The rating agency Moody's Ratings has decided this Friday to improve the solvency rating of the Spanish airport operator Aena, raising its long-term issuer rating and unsecured senior debt rating to "A1" from the previous "A2" level.
The review is accompanied by a stable outlook and is due to the application of a new internal methodology by the agency.
The analysis firm argues that Aena possesses the necessary attributes to be rated two notches above Spain's sovereign rating (A3 stable).
According to Moody's, the company shows a fundamentally stronger credit profile than that of the State and has demonstrated recurrent access to capital markets and international financial institutions, which reinforces its degree of financial independence.
Moody's highlights that Aena's high exposure to international traffic, which represented nearly 70% of the total in 2025, acts as a shield for its cash flows against potential phases of economic weakness in Spain.
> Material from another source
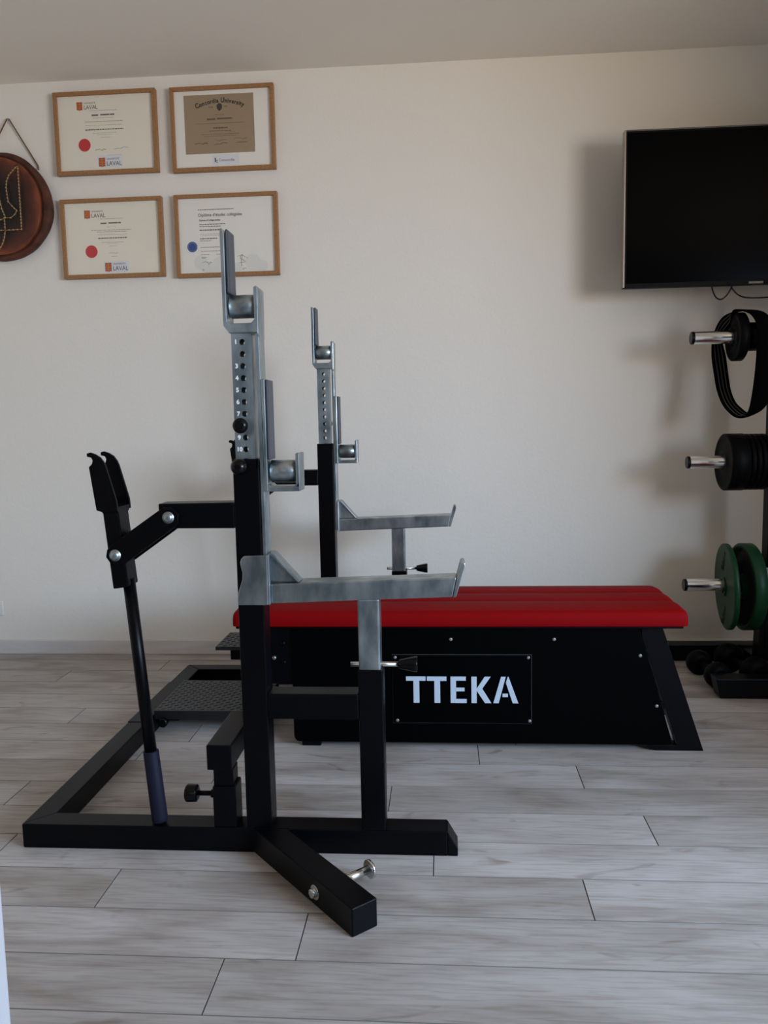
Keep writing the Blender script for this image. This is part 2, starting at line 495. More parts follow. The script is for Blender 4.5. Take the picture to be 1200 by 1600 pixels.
def ext_obj(mir):
    me = ext_me.copy()
    if mir is not None:
        me.transform(Matrix.Translation((0, mir, 0)) @ Matrix.Diagonal((1, -1, 1, 1))); me.flip_normals()
    me.transform(Matrix.Translation(-Vector(rack['_o'])))
    o = bpy.data.objects.new('extension_tube', me); C.objects.link(o); o.parent = rack
    o['label'] = 'galvanised square tube with a row of ten holes'; o['_o'] = rack['_o']
    md = o.modifiers.new('edge', 'BEVEL'); md.width = 0.003; md.segments = 2; md.limit_method = 'ANGLE'; md.angle_limit = math.radians(50)
    return o


def rack_side(mir):
    # upright: hollow at the top round the extension tube
    up = Mesh()
    up.box(-0.469, -0.4095, NY0, NY1, 0.06, 0.905)
    up.box(-0.469, -0.464, NY0, NY1, 0.9, 0.9245); up.box(-0.4175, -0.4095, NY0, NY1, 0.9, 0.9245)
    up.box(-0.469, -0.4095, NY0, NY0 + 0.006, 0.9, 0.9245); up.box(-0.469, -0.4095, NY1 - 0.006, NY1, 0.9, 0.9245)
    P('upright', up, M['black'], mir=mir)
    ext = ext_obj(mir)
    P('guide_strip', Mesh().box(-0.4085, -0.3995, NY0 + 0.003, NY1 - 0.004, 0.60, 1.20), M['zinc'], mir=mir, bevel=0.0015, label='long galvanised strip down the side of the upright')
    # upper hook: tall back plate, roller, short front plate, bottom bar
    up_h = Mesh()
    up_h.prism([(-0.4780, 1.226), (-0.4690, 1.215), (-0.4680, 1.415), (-0.4720, 1.424), (-0.4780, 1.424)], NY0, NY1 + 0.002)
    up_h.prism([(-0.478, 1.226), (-0.478, 1.217), (-0.466, 1.2005), (-0.3995, 1.2005), (-0.3995, 1.235), (-0.4085, 1.229), (-0.416, 1.2215), (-0.462, 1.2215), (-0.469, 1.228)], NY0 + 0.0002, NY1 + 0.0018)
    up_h.prism([(-0.4085, 1.21), (-0.3995, 1.19), (-0.3985, 1.294), (-0.4015, 1.301), (-0.4085, 1.298)], NY0, NY1 + 0.002)
    h = P('hook', up_h, M['zinc'], mir=mir, bevel=0.002, label='galvanised bar hook at the top of the upright')
    P('hook_liner', Mesh().box(-0.4675, -0.4600, NY0 + 0.002, NY1 - 0.001, 1.286, 1.4225), M['liner'], h, mir, 0.004)
    P('roller', Mesh().lathe((-0.4665, 1.809, 1.2605), (1, 0, 0), [(0, 0.023), (0.0015, 0.0255), (0.0555, 0.0255), (0.057, 0.023)], 28), M['zinc'], h, mir, 0)
    # lower hook
    lo_h = Mesh()
    lo_h.box(-0.3993, -0.3905, NY0 + 0.001, NY1 + 0.002, 0.851, 1.10)
    lo_h.prism([(-0.3905, 0.8635), (-0.3905, 0.851), (-0.3185, 0.851), (-0.3185, 0.874), (-0.3275, 0.866), (-0.332, 0.8620), (-0.383, 0.8620), (-0.3905, 0.868)], NY0, NY1 + 0.002)
    lo_h.prism([(-0.3275, 0.860), (-0.3185, 0.860), (-0.3180, 0.934), (-0.3200, 0.937), (-0.3275, 0.935)], NY0, NY1 + 0.002)
    h2 = P('hook', lo_h, M['zinc'], mir=mir, bevel=0.002, label='galvanised bar hook on the side of the upright')
    P('hook_liner', Mesh().box(-0.3902, -0.3835, NY0 + 0.003, NY1 - 0.001, 0.922, 1.0985), M['liner'], h2, mir, 0.0025)
    P('roller', Mesh().lathe((-0.3880, 1.809, 0.8945), (1, 0, 0), [(0, 0.023), (0.0015, 0.0255), (0.0580, 0.0255), (0.0595, 0.023)], 28), M['zinc'], h2, mir, 0)
    # plungers
    pk = P('pull_knob', Mesh().lathe((-0.4385, 1.757, 0.9985), (0, -1, 0), [(0, 0.006), (0.006, 0.009), (0.010, 0.0158), (0.018, 0.0172), (0.026, 0.0150), (0.030, 0.009)], 24), M['black_gloss'], mir=mir, bevel=0)
    P('plunger', Mesh().cyl((-0.4385, 1.80, 0.9985), (-0.4385, 1.755, 0.9985), 0.0055, 14), M['chrome'], pk, mir, 0)
    pk = P('lock_knob', Mesh().lathe((-0.4500, 1.772, 0.9080), (0, -1, 0), [(0, 0.010), (0.004, 0.0178), (0.018, 0.0178), (0.026, 0.013), (0.030, 0.006)], 24), M['black_gloss'], mir=mir, bevel=0)
    P('nut', Mesh().cyl((-0.4500, 1.778, 0.9080), (-0.4500, 1.771, 0.9080), 0.012, 6), M['chrome'], pk, mir, 0)
    # safety arm
    arm = Mesh()
    arm.prism([(-0.3925, 0.5960), (0.0175, 0.6095), (0.0270, 0.6535), (-0.3925, 0.6410)], NY0 + 0.001, NY1 + 0.003)
    a = P('safety_arm', arm, M['zinc'], mir=mir, bevel=0.003, label='galvanised safety arm')
    P('end_stop', Mesh().prism([(0.0180, 0.6090), (0.0250, 0.6100), (0.0460, 0.6790), (0.0455, 0.6860), (0.0400, 0.6885), (0.0360, 0.6850), (0.0265, 0.6500)], NY0 - 0.001, NY1 + 0.005), M['zinc'], a, mir, 0.0015)
    P('gusset', Mesh().prism([(-0.3950, 0.6440), (-0.3330, 0.6430), (-0.3350, 0.6520), (-0.3880, 0.7060), (-0.3950, 0.7080)], NY0 + 0.012, NY1 - 0.016), M['zinc'], a, mir, 0.002)
    P('gusset_flange', Mesh().prism([(-0.3330, 0.6430), (-0.3270, 0.6440), (-0.3830, 0.7080), (-0.3930, 0.7125), (-0.3950, 0.7050), (-0.3880, 0.7020)], NY0 + 0.006, NY1 - 0.010), M['zinc'], a, mir, 0.002)
    sl = Mesh()
    sl.prism([(-0.4500, 0.7070), (-0.4570, 0.7000), (-0.4595, 0.6920), (-0.4575, 0.6800), (-0.4550, 0.6680), (-0.4560, 0.6530), (-0.4610, 0.6380),
              (-0.4665, 0.6220), (-0.4680, 0.6080), (-0.4680, 0.5940), (-0.3975, 0.5940), (-0.3960, 0.7090)], NY0 - 0.0065, NY0 - 0.0005)
    sl.box(-0.3990, -0.3925, NY0 - 0.0065, NY1 + 0.0020, 0.5940, 0.7090)
    P('sleeve', sl, M['zinc'], a, mir, 0.0025)
    # support post of the arm
    P('support_post', Mesh().box(-0.1970, -0.1470, NY0 + 0.004, NY1 - 0.006, 0.425, 0.6060), M['zinc'], mir=mir, bevel=0.005, seg=3, label='galvanised inner post under the safety arm')
    P('post_sleeve', Mesh().box(-0.1985, -0.1420, NY0, NY1 - 0.002, 0.06, 0.4415), M['black'], mir=mir)
    pn = P('locking_pin', Mesh().cyl((-0.2180, 1.806, 0.4475), (-0.1000, 1.806, 0.4475), 0.0055, 14), M['chrome'], mir=mir, bevel=0)
    P('pin_knob', Mesh().lathe((-0.1060, 1.806, 0.4475), (1, 0, 0), [(0, 0.0100), (0.003, 0.0110), (0.034, 0.0175), (0.040, 0.0180), (0.042, 0.0165)], 24), M['black_gloss'], pn, mir, 0)
    P('cross_tube', Mesh().box(-0.4095, -0.1985, NY0 + 0.0008, NY1 - 0.003, 0.3245, 0.3845), M['black'], mir=mir)
    # jack bracket, link and lever
    P('jack_bracket', Mesh().prism([(-0.6440, 0.8265), (-0.6440, 0.7950), (-0.6440, 0.7700), (-0.4690, 0.7690), (-0.4690, 0.8275)], NY0 + 0.001, NY1 - 0.001), M['black'], mir=mir)
    for (xa, xb) in ((NY0 - 0.0085, NY0 - 0.0005), (NY1 + 0.0005, NY1 + 0.0085)):
        P('jack_link', Mesh().prism([(-0.6080, 0.7720), (-0.5960, 0.7830), (-0.5950, 0.8040), (-0.6100, 0.8180), (-0.6300, 0.8190), (-0.7510, 0.7375),
                                     (-0.7650, 0.7230), (-0.7680, 0.7070), (-0.7590, 0.6930), (-0.7440, 0.6860), (-0.7280, 0.6890)], xa, xb), M['black'], mir=mir, bevel=0.0015)
    P('link_web', Mesh().prism([(-0.6460, 0.8030), (-0.6460, 0.7620), (-0.7050, 0.7170), (-0.7120, 0.7520)], NY0 + 0.002, NY1 - 0.002), M['black'], mir=mir, bevel=0.0015)
    for bx, bz in ((-0.6185, 0.7960), (-0.7460, 0.7110)):
        for y, d in ((NY0 - 0.0085, -1), (NY1 + 0.0085, 1)):
            P('bolt', Mesh().lathe((bx, y, bz), (0, d, 0), [(0, 0.0135), (0.0015, 0.0135), (0.0016, 0.0118), (0.005, 0.0110), (0.0085, 0.0070), (0.0095, 0.002)], 20), M['zinc'], mir=mir, bevel=0)
    lv = P('jack_lever', Mesh().prism([(-0.7740, 0.8120), (-0.7590, 0.6310), (-0.7220, 0.6360), (-0.7370, 0.8120)], NY0, NY1), M['black'], mir=mir, bevel=0.003)
    fork = [(-0.799, 0.943), (-0.791, 0.9448), (-0.780, 0.941), (-0.769, 0.934), (-0.761, 0.923), (-0.757, 0.913), (-0.747, 0.875), (-0.7365, 0.834),
            (-0.735, 0.811), (-0.772, 0.810), (-0.784, 0.814), (-0.787, 0.837), (-0.796, 0.912), (-0.7885, 0.919), (-0.7865, 0.927), (-0.7895, 0.9335), (-0.799, 0.9355)]
    for ya, yb in ((NY0 - 0.0085, NY0 - 0.0005), (NY1 + 0.006, NY1 + 0.014)):
        P('hook_plate', Mesh().prism(fork, ya, yb), M['black'], lv, mir, 0.0012)
    P('fork_block', Mesh().prism([(-0.7760, 0.8350), (-0.7740, 0.8060), (-0.7370, 0.8060), (-0.7360, 0.8200)], NY0 - 0.0005, NY1 + 0.006), M['black'], lv, mir, 0.001)
    P('lever_rod', Mesh().cyl((-0.7325, 1.806, 0.6500), (-0.6990, 1.800, 0.2300), 0.0143, 20), M['black'], lv, mir, 0)
    P('grip', Mesh().lathe((-0.6993, 1.8005, 0.2370), Vector((0.0145, -0.002, -0.170)), [(0, 0.0165), (0.002, 0.0183), (0.165, 0.0190), (0.172, 0.0185), (0.1745, 0.016)], 24), M['grip'], lv, mir, 0, label='dark blue rubber grip')
    # spotter bar stub on its own short post
    P('spotter_stub', Mesh().box(-0.5585, -0.5000, NY0, 2.004, 0.2000, 0.2605), M['black'], mir=mir)
    P('stub_post', Mesh().box(-0.5460, -0.4990, NY0 + 0.006, NY1 - 0.006, 0.155, 0.2005), M['black'], mir=mir)
    P('stub_sleeve', Mesh().box(-0.5480, -0.4930, NY0 + 0.001, NY1 - 0.001, 0.06, 0.160), M['black'], mir=mir)
    sk = P('stub_screw', Mesh().cyl((-0.5480, 1.807, 0.1300), (-0.5950, 1.807, 0.1300), 0.006, 12).cyl((-0.5480, 1.807, 0.1300), (-0.5590, 1.807, 0.1300), 0.0105, 6), M['black'], mir=mir, bevel=0)
    kn = []
    P('screw_knob', Mesh().lathe((-0.5910, 1.807, 0.1300), (-1, 0, 0), [(0, 0.014), (0.003, 0.0205), (0.026, 0.0215), (0.030, 0.0180)], 12), M['black_gloss'], sk, mir, 0.001)
    # outrigger foot with its transport axle
    ux, uy = 0.656, -0.754; vx, vy = 0.754, 0.656
    ax_, ay_ = -0.187, 1.470; bx_, by_ = -0.141, 1.510
    L0, L1 = 0.305, 0.355
    P('outrigger', Mesh().prism_xy([(ax_, ay_), (bx_, by_), (bx_ - ux * 0.354, by_ - uy * 0.354), (ax_ - ux * 0.407, ay_ - uy * 0.407)], 0.0, 0.0602), M['black'], mir=mir, bevel=0.0025)
    c = Vector((ax_ + bx_, ay_ + by_, 0)) / 2; U = Vector((ux, uy, 0)); V = Vector((vx, vy, 0))
    q = c - U * 0.135 + Vector((0, 0, 0.031))
    P('bolt', Mesh().lathe(q - V * 0.0305, -V, [(0, 0.0155), (0.002, 0.0155)], 22).lathe(q - V * 0.032, -V, [(0, 0.0105), (0.009, 0.0105), (0.010, 0.0085)], 6), M['chrome'], mir=mir, bevel=0)
    ax = P('transport_axle', Mesh().cyl(q + V * 0.029, q + V * 0.112, 0.0093, 18), M['chrome'], mir=mir, bevel=0)
    P('flange', Mesh().lathe(q + V * 0.106, V, [(0, 0.019), (0.001, 0.0205), (0.006, 0.0205), (0.007, 0.019)], 28), M['chrome'], ax, mir, 0)
    return ext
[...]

This diversification, along with a debt structure that includes non-domestic lenders, helps the company protect itself against possible episodes of tension that may affect local financing channels.
In terms of growth, the agency positively assesses the investment proposal for the regulatory period 2027-2031 (DORA III), which amounts to 12.9 billion euros.
Although this program will increase capital expenditure and reduce free cash flow from 2027 onwards, Moody's expects the funds from operations (FFO) to debt ratio to remain in a range of between 35% and 40% in the next 18 months, "which guarantees sufficient financial flexibility."
Aena's liquidity continues to be one of its strong points, with 2.9 billion euros in cash and cash equivalents at the close of the first quarter of 2026, to which is added an available credit line of 2 billion euros maturing in 2030.
The group's consolidated financial debt stands at 8 billion euros, with a comfortable repayment schedule that only contemplates around 500 million for the remainder of the fiscal year and approximately 1 billion euros in 2027.
Lastly, the agency insists that Aena's stable outlook is closely linked to that of Spain. Although no further upgrades are anticipated for the moment—as the rating is limited by the sovereign ceiling—Moody's warns that a potential downgrade of Spain's rating or a sustained deterioration of the FFO/debt ratio below 25% would trigger a downgrade in the company's rating.